Laddove, invece, le parti non solo pongano in essere una nuova negoziazione, ma modifichino il contenuto dello schema contrattuale precedente, non si è in presenza di un rinnovo. Si è in presenza di un contratto del tutto diverso dal precedente, che con questo ha in comune solo la circostanza che le parti contraenti sono le stesse. Il negozio giuridico, tuttavia, è del tutto diverso.
E’, pertanto, una vera e propria ipotesi di affidamento senza gara di un contratto, qualcosa di diverso da rinnovo.
Stando così le cose, il meccanismo operato dalla legge 62/2005 diviene meglio comprensibile.
L’abrogazione dell’ultima parte dell’articolo 6, comma 2, della legge 537/1993 ha espunto dall’ordinamento giuridico la norma che ammetteva, sia pure a determinate condizioni, il rinnovo (quello vero) dei contratti.
Quando il legislatore con la norma “omega” abroga la norma “alfa” si deve ritenere che l’istituto abrogato sia del tutto espunto dall’ordinamento giuridico: la contraria volontà all’esistenza di una norma è da leggere come volontà della sua inesistenza. Se, dunque, il rinnovo è stato eliminato, ciò vuol dire che esso non è più radicato nell’ordinamento giuridico.
Un rinnovo di diritto interno, dunque, non è più legittimo, possibile ed ammissibile e sarebbe fonte di responsabilità amministrativa.
Restano, però, in piedi le norme citate in precedenza, riguardanti la trattativa privata. In particolare, le norme di diritto comunitario, che regolano la ripetizione dei servizi analoghi, ricompresi in un precedente progetto.
Tali norme non pongono in essere alcun principio. Sono norme per loro stessa natura dispositive e di dettaglio, perché fissano in modo rigoroso le condizioni alle quali è possibile per un’amministrazione pubblica affidare senza gara ad un medesimo contraente precedentemente individuato con gara forniture o servizi analoghi a quelli oggetto del precedente contratto.
Non si tratta di un vero e proprio rinnovo, perché:
1) la possibilità della ripetizione dei servizi è già contenuta nel bando o nel capitolato e deve costituire oggetto del contratto;
2) i servizi o le forniture analoghe debbono, per la precedente ragione, essere previsti nel progetto generale oggetto dell’affidamento iniziale, del quale costituiscono parte integrante ed essenziale;
3) i costi complessivi dell’appalto, al momento dell’impegno della spesa, debbono necessariamente comprendere anche il riaffidamento (che, pertanto, appare come l’esercizio di una sorta di opzione);
4) il nuovo contratto deve avere una durata fissata per legge in non più di tre anni.
Si sottrae, dunque, alle parti in modo radicale l’autonomia di rinegoziare un contratto utilizzando il medesimo schema utilizzato in precedenza.
Pertanto, il “rinnovo europeo” non è un vero e proprio rinnovo.
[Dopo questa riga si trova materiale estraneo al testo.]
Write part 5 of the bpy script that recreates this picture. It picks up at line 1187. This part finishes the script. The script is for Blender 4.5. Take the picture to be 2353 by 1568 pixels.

Come questo è un’ipotesi di trattativa privata.
Ma, a differenza del rinnovo vero e proprio, deve rispettare regole negoziali tali da differenziarlo profondamente.
D’altra parte se così non fosse, se il rinnovo vero e proprio coincidesse col rinnovo europeo, che ragione avrebbe avuto l’Unione di avviare la procedura di infrazione contro l’Italia e per quale motivo il legislatore italiano avrebbe adottato l’articolo 23 della legge 62/2005?
Pertanto, occorre concludere che il rinnovo vero e proprio, quello di cui all’articolo 6, comma 2, della legge 537/1993 è illegittimo e non può essere applicato.
Il “rinnovo comunitario” non è un principio, ma una regola concreta, applicabile legittimamente solo nel pieno rispetto del suo contenuto e della sua disciplina.
[1] Così D. PANTANO, Il rinnovo dei contratti della P.A.: un istituto duro a morire, in questo numero della presente Rivista.